REQUIREMENT: Find the lines holding the word "scene" and collect them.

#### DATASET EXCERPT ####

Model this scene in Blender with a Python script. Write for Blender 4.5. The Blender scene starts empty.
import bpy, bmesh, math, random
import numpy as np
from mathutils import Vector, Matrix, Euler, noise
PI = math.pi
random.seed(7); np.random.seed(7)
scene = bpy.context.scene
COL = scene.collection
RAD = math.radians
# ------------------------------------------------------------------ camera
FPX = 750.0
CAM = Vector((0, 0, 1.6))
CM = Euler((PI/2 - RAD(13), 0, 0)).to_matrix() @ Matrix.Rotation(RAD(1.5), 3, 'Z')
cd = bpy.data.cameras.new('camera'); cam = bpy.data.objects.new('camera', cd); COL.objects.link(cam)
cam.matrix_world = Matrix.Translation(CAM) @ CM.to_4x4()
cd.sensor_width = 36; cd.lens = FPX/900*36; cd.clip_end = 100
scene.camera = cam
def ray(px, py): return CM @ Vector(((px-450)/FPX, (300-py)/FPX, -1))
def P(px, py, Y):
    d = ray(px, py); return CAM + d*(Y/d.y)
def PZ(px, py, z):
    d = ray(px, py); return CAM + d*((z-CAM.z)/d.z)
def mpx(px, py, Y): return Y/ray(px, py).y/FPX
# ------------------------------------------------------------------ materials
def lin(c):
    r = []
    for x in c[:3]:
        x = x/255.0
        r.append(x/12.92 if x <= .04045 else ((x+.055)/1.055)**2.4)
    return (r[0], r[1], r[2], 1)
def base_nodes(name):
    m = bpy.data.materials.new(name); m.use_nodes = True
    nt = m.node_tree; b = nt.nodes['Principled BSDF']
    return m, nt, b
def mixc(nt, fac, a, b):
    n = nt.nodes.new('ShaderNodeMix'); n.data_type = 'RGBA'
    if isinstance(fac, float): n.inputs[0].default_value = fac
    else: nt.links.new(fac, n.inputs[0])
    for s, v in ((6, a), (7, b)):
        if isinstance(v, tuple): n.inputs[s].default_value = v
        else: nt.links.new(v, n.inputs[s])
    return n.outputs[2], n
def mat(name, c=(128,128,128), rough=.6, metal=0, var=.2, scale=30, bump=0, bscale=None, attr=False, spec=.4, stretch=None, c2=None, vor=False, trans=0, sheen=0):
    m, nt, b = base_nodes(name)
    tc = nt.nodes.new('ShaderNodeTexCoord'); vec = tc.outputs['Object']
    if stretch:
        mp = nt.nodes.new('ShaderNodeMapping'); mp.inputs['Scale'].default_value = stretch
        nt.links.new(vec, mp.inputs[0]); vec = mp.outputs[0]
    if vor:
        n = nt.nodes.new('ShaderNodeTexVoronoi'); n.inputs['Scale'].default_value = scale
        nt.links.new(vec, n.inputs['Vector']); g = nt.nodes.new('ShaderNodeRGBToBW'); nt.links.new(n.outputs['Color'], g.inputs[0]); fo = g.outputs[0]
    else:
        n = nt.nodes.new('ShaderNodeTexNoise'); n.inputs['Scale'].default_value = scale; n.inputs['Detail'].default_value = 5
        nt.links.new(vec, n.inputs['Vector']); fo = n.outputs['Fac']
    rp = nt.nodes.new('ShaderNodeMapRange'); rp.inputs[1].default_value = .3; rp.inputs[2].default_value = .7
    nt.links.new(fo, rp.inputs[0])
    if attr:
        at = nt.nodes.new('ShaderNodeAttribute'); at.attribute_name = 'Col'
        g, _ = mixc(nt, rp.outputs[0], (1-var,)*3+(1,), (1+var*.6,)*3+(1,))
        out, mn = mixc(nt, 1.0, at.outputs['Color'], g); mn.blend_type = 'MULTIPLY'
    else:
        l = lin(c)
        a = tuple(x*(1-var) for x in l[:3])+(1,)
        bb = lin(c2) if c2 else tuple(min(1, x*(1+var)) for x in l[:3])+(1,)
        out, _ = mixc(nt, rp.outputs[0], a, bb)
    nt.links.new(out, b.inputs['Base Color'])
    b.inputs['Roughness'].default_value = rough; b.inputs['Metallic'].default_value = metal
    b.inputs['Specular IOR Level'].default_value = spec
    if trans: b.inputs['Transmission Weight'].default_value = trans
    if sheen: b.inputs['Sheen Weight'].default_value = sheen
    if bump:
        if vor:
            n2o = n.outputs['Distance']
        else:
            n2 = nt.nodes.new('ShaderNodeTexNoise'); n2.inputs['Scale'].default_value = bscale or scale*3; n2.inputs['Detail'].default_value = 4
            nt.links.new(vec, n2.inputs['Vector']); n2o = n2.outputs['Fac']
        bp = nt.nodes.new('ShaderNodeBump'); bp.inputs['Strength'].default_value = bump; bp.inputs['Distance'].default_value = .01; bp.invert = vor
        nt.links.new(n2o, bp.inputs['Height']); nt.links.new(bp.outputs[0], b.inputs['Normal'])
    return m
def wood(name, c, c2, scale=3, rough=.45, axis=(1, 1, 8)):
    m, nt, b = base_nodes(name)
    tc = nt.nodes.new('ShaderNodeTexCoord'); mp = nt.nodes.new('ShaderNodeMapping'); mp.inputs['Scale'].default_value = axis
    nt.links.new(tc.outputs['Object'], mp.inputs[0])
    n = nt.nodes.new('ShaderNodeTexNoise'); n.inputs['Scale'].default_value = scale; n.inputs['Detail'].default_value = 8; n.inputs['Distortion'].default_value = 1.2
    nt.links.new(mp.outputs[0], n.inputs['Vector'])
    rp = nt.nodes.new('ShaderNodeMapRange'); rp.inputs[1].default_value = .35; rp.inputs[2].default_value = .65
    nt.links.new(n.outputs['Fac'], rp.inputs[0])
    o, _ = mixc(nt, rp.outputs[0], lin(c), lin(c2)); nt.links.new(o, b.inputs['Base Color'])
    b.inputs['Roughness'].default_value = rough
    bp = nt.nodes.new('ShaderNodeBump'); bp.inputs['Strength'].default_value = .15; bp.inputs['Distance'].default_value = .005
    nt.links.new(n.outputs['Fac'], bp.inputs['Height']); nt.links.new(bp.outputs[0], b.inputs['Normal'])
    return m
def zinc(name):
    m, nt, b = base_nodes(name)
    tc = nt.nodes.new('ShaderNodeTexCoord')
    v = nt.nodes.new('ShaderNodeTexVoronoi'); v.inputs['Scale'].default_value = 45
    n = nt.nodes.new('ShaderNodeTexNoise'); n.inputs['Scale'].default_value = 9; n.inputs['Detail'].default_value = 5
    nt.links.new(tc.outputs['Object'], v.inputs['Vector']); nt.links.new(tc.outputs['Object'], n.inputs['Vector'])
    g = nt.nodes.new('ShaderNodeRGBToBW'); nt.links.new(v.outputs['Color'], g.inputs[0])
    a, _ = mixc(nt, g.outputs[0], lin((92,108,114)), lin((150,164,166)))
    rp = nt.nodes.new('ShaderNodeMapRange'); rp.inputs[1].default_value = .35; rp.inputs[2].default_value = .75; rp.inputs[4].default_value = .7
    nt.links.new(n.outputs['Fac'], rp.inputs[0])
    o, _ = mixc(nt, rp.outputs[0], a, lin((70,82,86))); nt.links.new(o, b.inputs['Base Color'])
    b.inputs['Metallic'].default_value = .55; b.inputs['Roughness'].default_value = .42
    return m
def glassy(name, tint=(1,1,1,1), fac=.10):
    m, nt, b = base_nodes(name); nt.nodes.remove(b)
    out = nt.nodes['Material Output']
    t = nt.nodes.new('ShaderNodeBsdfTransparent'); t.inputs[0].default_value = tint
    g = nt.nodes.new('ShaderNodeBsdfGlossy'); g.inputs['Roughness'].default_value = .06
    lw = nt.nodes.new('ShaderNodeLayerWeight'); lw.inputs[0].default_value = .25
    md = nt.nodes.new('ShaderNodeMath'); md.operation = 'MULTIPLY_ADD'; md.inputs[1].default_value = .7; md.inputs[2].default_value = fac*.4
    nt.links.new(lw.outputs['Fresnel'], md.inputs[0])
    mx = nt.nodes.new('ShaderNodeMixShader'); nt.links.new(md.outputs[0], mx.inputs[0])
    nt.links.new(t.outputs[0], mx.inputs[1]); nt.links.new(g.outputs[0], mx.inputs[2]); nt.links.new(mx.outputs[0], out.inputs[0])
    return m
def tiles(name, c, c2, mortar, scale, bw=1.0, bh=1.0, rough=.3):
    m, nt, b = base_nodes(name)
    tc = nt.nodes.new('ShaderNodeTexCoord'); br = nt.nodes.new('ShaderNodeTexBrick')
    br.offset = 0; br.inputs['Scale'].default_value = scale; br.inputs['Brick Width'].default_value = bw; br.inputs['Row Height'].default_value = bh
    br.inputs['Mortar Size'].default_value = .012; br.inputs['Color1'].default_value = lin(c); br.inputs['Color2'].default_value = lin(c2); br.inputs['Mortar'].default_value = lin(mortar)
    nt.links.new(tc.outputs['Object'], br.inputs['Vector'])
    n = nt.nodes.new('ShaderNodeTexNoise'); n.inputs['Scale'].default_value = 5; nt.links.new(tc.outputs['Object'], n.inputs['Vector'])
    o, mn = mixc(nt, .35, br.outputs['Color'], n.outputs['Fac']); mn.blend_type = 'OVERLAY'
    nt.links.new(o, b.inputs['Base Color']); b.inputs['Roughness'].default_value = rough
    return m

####

ANSWER IN FULL:
Model this scene in Blender with a Python script. Write for Blender 4.5. The Blender scene starts empty.
scene = bpy.context.scene
COL = scene.collection
scene.camera = cam